Memasuki pelajaran kedua, kami harus pindah gedung.
Aku membuntuti Erick, mina, dan Winnie fred karena mereka telah mengetahui
lokasi kelas kami selanjutnya. Ternyata dosen listening and speakingku adalah
Mr. Bellas. Seorang pria berumur sekitar 50 tahun an. Dia adalah seorang pria
yang sangat perhatian kepada setiap students nya, lucu, dan sangat toleransi.
Banyak diantara kami yang jatuh tertidur karena masih jet lag, tapi dia tidak
pernah marah. Kalau terlambat pun kami juga tidak pernah ditegur, tapi nilai
kami akan berkurang beberapa poin.
Aku selesei belajar di kelas Mr.Bellas sebelum waktu
zuhur. Teman-teman Indonesia ku berjanji akan berkumpul bersama di kantor AECP.
Aku langsung menuju kesana. Kulihat teman-teman sudah mulai berkumpul dan duduk
melingkari sebuah meja. Mereka tampak menikmati menu makan siangnya. Aku pun
mengeluarkan bekalku dari dalam tas dan langsung bergabung bersama mereka.
Untuk melaksanakan sholat zuhur, aku mengikuti teman-teman yang sholat dibawah
tangga. Karena hanya itu tempat yang nyaman kami gunakan untuk sholat.
Sekitar jam dua siang aku meninggalkan teman-teman
dan langsung menuju kelas TOEFL ku. TOEFL adalah mata pelajaran tambahan yang
sengaja aku ambil karena aku berencana akan menulis skripsi S1 ku tentang
TOEFL. Dosen TOEFL ku bernama Alecia Hamaker.
Ternyata aku adalah satu-satunya mahasiswa perempuan
dalam kelas tersebut. Teman sekelasku hanya berjumlah 6 orang,2 orang teman
dari eropa, 2 orang teman dari arab, 1 orang teman dari jepang, dan satu orang
teman dari Korea. Aku berjanji pada diriku akan menjadi mahasiswa terbaik
dikelas tersebut.
Selesei belajar aku mencari adaptor di bookstore
kampus. Aku memasuki bagian penjualan computer. Alhamdulillah, aku dapat
menemukannya disana. Harganya luar biasa mahal sekitar $35. Kalau dirupiahkan
sekitar Rp.280.000. Padahal teman-temanku membelinya di Indonesia sekitar
Rp.80.000. Tapi gak apa-apa lah. Aku membeli yang versi lengkapnya. Yang bisa
dipakai di Australia dan eropa juga sekalian.

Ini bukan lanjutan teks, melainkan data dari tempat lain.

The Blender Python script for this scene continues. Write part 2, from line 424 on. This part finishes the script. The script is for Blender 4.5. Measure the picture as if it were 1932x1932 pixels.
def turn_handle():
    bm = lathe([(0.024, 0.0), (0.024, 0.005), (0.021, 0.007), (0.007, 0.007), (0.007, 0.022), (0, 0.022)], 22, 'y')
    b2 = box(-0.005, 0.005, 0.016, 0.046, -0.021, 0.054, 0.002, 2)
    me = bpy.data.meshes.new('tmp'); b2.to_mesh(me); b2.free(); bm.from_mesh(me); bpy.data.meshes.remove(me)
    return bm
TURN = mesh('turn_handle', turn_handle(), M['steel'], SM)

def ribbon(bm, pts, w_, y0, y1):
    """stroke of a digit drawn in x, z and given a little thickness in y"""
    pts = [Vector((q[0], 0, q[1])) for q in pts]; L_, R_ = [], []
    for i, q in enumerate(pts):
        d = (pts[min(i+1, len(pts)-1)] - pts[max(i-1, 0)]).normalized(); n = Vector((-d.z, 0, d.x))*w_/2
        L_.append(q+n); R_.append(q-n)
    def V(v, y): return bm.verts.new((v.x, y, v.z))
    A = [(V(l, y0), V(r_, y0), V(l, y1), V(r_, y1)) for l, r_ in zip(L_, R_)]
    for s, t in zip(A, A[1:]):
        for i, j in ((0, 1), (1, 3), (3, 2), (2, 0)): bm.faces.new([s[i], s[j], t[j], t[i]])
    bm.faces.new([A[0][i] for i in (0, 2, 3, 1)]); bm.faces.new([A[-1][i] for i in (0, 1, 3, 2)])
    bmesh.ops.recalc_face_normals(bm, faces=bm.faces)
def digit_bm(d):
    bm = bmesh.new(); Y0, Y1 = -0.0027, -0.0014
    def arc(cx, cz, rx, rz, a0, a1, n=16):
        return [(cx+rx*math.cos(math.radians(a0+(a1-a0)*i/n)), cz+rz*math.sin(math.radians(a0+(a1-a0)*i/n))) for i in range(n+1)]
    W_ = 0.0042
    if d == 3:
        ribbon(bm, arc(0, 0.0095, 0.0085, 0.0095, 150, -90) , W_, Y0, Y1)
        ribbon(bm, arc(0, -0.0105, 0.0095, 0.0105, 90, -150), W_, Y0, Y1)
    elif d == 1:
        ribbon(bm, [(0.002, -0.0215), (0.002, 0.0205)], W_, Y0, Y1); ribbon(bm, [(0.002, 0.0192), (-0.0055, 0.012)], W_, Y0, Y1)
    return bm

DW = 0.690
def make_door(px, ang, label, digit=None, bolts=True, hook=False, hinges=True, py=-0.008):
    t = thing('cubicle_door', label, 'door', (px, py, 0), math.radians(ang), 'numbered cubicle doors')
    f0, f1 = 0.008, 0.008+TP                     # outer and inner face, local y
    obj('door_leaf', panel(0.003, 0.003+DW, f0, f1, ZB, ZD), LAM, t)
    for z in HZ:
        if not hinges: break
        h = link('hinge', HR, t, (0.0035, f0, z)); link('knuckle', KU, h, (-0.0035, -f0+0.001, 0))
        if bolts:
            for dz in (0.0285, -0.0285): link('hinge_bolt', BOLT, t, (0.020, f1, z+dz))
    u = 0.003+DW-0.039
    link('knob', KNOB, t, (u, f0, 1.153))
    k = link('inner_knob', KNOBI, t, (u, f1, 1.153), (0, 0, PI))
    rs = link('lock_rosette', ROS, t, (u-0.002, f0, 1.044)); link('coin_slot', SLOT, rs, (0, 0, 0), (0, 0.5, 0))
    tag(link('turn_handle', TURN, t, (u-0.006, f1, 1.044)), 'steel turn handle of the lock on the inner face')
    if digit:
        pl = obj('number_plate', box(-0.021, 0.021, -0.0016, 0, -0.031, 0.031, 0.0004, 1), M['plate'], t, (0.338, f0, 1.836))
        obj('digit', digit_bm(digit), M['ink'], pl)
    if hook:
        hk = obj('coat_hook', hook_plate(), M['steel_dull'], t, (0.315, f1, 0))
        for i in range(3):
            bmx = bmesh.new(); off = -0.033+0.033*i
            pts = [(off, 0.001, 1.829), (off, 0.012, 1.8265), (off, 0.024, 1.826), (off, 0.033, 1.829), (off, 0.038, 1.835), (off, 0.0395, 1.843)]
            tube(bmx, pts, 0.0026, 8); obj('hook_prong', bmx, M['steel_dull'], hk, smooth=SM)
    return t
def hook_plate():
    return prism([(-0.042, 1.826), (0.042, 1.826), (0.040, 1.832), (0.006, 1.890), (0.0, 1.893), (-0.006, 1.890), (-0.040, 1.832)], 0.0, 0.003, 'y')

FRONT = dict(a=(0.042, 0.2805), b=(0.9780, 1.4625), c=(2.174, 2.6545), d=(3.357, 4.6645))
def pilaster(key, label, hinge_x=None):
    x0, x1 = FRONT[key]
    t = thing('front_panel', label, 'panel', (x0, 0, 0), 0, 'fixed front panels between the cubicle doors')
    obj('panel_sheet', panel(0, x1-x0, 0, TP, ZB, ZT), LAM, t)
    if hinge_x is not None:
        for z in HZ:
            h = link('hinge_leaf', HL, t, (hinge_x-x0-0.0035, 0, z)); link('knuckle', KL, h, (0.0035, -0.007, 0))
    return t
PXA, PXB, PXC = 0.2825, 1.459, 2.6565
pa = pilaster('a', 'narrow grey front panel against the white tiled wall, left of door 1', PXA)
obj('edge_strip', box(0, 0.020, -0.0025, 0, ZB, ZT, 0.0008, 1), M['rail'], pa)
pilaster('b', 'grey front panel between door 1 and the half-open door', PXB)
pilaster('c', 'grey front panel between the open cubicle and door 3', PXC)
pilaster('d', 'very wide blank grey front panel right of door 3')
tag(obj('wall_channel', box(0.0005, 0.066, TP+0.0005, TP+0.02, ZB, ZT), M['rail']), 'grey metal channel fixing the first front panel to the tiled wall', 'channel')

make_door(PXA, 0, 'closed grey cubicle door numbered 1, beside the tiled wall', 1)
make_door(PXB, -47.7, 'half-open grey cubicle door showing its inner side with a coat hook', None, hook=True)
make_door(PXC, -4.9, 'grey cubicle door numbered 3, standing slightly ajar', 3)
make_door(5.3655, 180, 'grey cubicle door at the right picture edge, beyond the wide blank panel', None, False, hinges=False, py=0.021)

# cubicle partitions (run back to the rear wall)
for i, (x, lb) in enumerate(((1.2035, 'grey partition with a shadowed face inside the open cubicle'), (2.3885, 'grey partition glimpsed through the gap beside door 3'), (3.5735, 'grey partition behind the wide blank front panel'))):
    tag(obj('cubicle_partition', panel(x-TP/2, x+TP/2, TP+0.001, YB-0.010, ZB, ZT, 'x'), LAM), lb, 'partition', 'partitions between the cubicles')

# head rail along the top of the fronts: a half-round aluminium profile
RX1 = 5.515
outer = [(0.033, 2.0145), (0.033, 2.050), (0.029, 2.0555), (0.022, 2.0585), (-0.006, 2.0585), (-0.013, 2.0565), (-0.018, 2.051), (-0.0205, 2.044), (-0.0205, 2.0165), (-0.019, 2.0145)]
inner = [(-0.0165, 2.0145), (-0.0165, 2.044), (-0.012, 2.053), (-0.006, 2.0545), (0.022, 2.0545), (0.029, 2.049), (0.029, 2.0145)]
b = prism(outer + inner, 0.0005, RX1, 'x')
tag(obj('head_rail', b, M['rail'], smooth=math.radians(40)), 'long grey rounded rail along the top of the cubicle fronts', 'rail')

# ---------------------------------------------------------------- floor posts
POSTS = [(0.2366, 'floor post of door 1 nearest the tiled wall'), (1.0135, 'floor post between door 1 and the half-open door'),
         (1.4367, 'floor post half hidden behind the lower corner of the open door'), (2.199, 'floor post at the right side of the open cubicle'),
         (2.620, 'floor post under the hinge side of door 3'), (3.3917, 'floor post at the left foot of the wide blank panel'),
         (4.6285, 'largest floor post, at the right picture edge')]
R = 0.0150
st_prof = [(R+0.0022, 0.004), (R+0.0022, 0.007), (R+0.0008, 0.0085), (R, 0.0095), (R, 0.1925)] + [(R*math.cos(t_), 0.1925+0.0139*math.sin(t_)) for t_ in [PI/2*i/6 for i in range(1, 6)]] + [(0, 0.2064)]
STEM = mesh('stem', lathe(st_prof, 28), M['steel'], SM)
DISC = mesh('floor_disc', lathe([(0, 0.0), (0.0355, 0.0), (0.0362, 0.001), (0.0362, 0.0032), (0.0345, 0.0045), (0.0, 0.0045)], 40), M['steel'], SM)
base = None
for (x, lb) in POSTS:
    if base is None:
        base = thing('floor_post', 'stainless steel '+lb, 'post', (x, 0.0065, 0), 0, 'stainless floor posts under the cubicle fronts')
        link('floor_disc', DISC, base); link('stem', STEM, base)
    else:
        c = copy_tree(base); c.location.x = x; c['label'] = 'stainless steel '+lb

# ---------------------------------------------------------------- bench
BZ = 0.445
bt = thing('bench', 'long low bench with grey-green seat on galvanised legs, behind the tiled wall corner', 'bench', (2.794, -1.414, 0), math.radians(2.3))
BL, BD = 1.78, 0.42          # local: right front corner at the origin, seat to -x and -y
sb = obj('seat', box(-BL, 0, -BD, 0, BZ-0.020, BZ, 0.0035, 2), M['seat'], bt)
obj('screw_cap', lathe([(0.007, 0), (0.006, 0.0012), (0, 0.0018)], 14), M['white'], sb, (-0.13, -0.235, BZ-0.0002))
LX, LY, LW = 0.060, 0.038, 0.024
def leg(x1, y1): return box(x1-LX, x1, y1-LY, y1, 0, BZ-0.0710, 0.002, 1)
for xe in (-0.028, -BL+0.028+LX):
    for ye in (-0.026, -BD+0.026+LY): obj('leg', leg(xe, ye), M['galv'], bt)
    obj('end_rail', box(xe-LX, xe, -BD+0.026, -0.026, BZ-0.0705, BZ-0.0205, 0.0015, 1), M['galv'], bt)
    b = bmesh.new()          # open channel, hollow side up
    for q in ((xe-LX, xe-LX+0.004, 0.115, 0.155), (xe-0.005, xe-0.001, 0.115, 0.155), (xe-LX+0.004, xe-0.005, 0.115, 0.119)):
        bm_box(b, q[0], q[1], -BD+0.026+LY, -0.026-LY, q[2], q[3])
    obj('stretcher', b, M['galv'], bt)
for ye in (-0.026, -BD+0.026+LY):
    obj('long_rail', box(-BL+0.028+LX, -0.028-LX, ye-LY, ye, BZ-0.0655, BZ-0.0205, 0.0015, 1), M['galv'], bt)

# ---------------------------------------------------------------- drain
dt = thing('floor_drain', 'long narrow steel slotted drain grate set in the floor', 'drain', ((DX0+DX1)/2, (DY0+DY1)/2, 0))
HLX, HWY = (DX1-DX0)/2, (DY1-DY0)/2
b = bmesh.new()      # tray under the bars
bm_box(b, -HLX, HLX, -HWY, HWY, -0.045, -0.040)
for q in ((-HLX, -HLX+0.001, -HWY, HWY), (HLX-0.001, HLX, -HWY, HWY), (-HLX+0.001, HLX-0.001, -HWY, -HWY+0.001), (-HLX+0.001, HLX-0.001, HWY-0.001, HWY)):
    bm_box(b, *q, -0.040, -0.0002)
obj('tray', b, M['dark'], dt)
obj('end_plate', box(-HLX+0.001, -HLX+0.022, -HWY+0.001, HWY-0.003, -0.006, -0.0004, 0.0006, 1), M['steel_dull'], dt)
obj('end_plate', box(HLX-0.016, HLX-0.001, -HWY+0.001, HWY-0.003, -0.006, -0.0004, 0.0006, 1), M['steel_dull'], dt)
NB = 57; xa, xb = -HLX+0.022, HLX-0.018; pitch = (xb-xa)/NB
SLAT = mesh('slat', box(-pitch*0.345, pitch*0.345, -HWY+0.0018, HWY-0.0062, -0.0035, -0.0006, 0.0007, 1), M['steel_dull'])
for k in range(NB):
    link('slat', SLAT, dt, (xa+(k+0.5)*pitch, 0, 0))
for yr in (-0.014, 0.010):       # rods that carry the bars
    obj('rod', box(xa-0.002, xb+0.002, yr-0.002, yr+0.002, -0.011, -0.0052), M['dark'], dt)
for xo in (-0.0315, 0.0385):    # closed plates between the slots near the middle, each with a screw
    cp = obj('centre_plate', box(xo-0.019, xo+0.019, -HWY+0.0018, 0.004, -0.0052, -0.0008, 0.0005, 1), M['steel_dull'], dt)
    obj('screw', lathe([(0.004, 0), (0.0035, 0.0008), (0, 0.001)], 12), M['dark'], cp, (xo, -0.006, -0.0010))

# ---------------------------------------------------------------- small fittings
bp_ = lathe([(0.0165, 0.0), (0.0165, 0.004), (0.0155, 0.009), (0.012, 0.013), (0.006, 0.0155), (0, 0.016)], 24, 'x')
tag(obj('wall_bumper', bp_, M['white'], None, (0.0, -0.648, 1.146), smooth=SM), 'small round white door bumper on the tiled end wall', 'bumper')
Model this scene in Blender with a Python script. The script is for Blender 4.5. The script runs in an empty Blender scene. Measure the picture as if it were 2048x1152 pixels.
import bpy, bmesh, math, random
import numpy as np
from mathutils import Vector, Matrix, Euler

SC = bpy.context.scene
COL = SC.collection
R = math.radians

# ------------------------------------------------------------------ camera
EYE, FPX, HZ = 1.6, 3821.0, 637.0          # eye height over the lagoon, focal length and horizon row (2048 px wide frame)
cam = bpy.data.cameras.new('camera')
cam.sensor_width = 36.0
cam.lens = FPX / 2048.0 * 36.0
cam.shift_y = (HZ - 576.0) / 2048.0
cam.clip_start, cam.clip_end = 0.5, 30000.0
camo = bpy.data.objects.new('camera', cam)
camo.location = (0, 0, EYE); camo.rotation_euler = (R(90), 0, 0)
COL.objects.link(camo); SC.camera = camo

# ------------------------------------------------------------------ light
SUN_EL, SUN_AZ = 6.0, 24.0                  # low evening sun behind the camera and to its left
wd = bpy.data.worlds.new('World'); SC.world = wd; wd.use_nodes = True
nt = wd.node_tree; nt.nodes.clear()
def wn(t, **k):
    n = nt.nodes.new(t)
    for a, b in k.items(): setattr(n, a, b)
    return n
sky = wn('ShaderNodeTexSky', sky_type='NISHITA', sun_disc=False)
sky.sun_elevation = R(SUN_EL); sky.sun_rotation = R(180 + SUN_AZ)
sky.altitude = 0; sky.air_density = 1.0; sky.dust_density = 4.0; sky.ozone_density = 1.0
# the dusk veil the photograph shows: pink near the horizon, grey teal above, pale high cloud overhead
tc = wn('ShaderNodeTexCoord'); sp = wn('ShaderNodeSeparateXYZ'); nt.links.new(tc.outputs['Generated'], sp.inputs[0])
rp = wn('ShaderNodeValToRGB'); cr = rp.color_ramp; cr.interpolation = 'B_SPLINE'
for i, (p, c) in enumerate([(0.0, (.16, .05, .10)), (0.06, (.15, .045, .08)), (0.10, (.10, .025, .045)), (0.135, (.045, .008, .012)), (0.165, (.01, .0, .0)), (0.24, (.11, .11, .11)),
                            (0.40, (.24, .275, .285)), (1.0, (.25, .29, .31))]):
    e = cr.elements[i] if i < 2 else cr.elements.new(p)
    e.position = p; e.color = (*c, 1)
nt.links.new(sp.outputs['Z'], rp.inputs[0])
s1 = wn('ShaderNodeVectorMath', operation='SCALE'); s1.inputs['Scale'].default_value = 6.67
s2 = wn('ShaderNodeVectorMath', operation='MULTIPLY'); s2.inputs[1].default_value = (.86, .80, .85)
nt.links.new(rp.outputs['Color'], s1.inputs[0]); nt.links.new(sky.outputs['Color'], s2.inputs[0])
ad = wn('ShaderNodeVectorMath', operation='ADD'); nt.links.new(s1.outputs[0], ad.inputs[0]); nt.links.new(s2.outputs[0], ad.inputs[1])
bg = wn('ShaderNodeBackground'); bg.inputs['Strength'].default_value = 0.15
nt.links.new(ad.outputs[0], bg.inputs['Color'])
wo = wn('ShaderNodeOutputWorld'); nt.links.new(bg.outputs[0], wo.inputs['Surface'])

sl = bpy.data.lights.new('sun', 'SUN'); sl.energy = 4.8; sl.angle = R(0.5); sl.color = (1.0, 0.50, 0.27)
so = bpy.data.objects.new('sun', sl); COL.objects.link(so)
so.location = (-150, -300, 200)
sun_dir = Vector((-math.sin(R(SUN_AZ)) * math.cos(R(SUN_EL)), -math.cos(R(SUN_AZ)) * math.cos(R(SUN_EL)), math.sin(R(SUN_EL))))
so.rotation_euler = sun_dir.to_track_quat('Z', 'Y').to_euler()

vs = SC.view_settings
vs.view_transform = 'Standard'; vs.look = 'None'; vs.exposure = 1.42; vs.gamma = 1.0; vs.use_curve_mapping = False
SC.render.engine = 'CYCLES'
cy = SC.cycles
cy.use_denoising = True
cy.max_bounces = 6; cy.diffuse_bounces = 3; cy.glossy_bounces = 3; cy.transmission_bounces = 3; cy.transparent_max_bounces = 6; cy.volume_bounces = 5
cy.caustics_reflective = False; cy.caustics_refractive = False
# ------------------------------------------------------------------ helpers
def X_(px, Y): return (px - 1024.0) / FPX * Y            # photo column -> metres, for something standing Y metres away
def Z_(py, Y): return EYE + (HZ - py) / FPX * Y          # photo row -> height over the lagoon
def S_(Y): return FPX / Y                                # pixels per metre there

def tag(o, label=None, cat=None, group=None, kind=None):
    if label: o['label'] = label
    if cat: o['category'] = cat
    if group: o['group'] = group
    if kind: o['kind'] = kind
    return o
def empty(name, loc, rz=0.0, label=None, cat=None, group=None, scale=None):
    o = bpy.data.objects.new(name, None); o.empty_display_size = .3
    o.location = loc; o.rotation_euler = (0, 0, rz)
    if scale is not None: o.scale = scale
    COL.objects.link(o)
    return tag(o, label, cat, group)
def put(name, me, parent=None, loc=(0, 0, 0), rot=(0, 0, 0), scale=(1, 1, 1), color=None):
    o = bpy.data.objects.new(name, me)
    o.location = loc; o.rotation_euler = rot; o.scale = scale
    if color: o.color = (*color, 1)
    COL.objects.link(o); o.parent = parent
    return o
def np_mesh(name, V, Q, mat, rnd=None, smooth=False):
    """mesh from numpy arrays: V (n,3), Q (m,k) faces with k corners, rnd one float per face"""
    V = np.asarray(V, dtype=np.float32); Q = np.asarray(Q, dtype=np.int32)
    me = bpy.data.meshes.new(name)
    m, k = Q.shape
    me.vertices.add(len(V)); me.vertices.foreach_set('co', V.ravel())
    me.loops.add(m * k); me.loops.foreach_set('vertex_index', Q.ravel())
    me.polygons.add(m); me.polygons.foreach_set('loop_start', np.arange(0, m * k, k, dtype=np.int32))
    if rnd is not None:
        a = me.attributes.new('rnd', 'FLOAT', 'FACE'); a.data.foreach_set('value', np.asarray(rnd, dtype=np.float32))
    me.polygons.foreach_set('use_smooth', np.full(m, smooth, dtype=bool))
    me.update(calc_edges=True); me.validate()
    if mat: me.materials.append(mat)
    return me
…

Selanjutnya aku pulang kerumah menaiki metro 72.
Sopir metro memberiku senyuman dan mengucapkan “good afternoon”. Aku
membalasinya “good afternoon too”. Suasana metro yang nyaman membuat mataku
terkantuk-kantuk. Beberapa menit kemudian akupun tertidur. Saat terbangun, aku
baru tersadar kalau metro yang kunaiki telah melewati lokasi daerah tempat
tinggalku. Aku langsung menarik kabel permintaan untuk turun di bus stop
terdekat.
Saat turun, sopir metro mengucapkan “have a nice
day”. Aku menjawabnya “thank you”. Aku langsung menyebrang dan mengambil lagi
bus kearah rumahku. Sampai dirumah, aku menceritakan semua yang kualami hari
itu kepada Carmen. Aku bertanya kepadanya tentang budaya sopir bus yang selalu
tersenyum ramah dan mengucap salam kepada setiap penumpangnya. Carmen
menjelaskan kepadaku bahwa bersikap ramah, saling menyapa dengan memberi salam
adalah budaya positif yang telah mengakar kepada mereka. Setiap orang
seakan-akan berebut untuk saling mengucapkan salam. Selain itu, mengucapkan
terima kasih atas perlakuan dan pemberian yang tak berartipun adalah sebuah keharusan.